§ **Data excerpt**:
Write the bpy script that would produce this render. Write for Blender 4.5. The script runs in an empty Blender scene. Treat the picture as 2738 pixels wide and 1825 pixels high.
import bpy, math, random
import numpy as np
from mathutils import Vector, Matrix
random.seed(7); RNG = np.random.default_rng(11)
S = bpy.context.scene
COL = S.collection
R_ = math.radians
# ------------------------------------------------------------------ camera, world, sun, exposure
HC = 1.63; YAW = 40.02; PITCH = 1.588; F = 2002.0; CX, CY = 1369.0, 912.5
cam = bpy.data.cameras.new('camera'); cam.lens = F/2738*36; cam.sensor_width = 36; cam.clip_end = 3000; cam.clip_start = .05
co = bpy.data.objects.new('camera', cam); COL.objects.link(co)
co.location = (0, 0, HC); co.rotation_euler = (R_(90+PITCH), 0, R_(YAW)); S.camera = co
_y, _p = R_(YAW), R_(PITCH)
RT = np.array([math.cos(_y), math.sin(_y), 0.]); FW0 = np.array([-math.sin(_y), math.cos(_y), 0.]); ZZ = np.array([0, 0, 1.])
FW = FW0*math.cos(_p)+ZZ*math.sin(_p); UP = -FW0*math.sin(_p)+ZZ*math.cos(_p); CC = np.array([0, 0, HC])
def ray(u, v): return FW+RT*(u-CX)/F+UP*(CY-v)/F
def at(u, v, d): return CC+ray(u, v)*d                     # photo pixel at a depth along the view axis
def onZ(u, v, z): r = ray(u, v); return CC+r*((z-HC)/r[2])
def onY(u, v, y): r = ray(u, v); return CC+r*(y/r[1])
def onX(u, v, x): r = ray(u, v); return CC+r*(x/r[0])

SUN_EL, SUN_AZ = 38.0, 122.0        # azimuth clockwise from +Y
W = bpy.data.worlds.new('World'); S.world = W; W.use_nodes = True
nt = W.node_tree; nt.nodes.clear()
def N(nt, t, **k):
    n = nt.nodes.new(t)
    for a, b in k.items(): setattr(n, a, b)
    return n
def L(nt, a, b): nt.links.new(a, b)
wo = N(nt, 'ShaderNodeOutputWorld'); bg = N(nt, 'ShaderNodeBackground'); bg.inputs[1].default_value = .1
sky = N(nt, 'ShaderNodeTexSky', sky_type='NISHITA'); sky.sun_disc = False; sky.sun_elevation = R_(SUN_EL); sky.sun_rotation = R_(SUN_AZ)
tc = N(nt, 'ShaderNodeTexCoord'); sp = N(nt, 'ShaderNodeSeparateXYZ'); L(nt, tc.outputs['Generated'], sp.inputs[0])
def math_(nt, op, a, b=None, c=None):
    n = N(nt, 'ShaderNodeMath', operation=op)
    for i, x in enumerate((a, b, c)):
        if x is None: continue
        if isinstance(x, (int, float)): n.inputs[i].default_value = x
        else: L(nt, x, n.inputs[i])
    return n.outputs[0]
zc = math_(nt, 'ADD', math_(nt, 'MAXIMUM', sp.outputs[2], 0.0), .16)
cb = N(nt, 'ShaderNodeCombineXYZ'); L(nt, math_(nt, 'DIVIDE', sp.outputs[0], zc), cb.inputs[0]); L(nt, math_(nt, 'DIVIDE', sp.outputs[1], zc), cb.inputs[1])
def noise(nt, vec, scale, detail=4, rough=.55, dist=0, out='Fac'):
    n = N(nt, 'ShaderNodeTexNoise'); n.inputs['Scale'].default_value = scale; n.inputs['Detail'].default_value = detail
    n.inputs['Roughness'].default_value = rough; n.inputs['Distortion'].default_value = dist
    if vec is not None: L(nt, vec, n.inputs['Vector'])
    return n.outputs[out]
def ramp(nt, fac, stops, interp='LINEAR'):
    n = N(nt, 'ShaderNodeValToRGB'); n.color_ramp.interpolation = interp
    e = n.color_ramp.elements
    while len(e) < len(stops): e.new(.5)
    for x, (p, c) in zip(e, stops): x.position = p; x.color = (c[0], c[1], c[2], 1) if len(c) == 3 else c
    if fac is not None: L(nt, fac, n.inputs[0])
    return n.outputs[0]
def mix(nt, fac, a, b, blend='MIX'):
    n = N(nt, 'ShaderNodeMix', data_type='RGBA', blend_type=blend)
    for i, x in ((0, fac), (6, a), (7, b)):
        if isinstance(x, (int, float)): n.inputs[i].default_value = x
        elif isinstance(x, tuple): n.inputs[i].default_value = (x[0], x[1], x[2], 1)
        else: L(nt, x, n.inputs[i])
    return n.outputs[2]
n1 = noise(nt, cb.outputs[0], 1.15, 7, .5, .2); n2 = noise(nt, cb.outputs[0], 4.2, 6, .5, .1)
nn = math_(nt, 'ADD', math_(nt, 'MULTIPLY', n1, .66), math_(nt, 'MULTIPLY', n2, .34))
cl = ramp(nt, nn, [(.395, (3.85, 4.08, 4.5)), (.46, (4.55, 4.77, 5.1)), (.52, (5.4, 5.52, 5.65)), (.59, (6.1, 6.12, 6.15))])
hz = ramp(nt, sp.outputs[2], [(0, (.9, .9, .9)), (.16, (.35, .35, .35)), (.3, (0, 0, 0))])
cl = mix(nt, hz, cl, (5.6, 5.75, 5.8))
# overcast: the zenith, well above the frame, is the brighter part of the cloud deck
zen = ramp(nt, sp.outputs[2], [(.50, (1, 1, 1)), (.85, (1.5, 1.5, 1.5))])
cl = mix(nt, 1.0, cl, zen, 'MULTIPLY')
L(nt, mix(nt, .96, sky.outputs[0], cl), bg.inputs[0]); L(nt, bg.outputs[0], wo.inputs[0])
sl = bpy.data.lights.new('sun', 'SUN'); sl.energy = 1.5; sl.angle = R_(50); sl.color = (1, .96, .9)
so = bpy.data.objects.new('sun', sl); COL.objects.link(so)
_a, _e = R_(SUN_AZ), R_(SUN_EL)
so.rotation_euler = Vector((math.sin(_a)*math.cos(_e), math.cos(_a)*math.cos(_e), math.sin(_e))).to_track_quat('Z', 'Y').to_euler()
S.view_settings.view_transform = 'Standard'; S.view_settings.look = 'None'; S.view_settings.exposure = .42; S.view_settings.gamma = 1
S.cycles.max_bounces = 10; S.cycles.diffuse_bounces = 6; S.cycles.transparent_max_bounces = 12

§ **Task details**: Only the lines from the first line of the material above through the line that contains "def onX(u, v, x): r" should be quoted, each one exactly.

§ **Worked solution**:
Write the bpy script that would produce this render. Write for Blender 4.5. The script runs in an empty Blender scene. Treat the picture as 2738 pixels wide and 1825 pixels high.
import bpy, math, random
import numpy as np
from mathutils import Vector, Matrix
random.seed(7); RNG = np.random.default_rng(11)
S = bpy.context.scene
COL = S.collection
R_ = math.radians
# ------------------------------------------------------------------ camera, world, sun, exposure
HC = 1.63; YAW = 40.02; PITCH = 1.588; F = 2002.0; CX, CY = 1369.0, 912.5
cam = bpy.data.cameras.new('camera'); cam.lens = F/2738*36; cam.sensor_width = 36; cam.clip_end = 3000; cam.clip_start = .05
co = bpy.data.objects.new('camera', cam); COL.objects.link(co)
co.location = (0, 0, HC); co.rotation_euler = (R_(90+PITCH), 0, R_(YAW)); S.camera = co
_y, _p = R_(YAW), R_(PITCH)
RT = np.array([math.cos(_y), math.sin(_y), 0.]); FW0 = np.array([-math.sin(_y), math.cos(_y), 0.]); ZZ = np.array([0, 0, 1.])
FW = FW0*math.cos(_p)+ZZ*math.sin(_p); UP = -FW0*math.sin(_p)+ZZ*math.cos(_p); CC = np.array([0, 0, HC])
def ray(u, v): return FW+RT*(u-CX)/F+UP*(CY-v)/F
def at(u, v, d): return CC+ray(u, v)*d                     # photo pixel at a depth along the view axis
def onZ(u, v, z): r = ray(u, v); return CC+r*((z-HC)/r[2])
def onY(u, v, y): r = ray(u, v); return CC+r*(y/r[1])
def onX(u, v, x): r = ray(u, v); return CC+r*(x/r[0])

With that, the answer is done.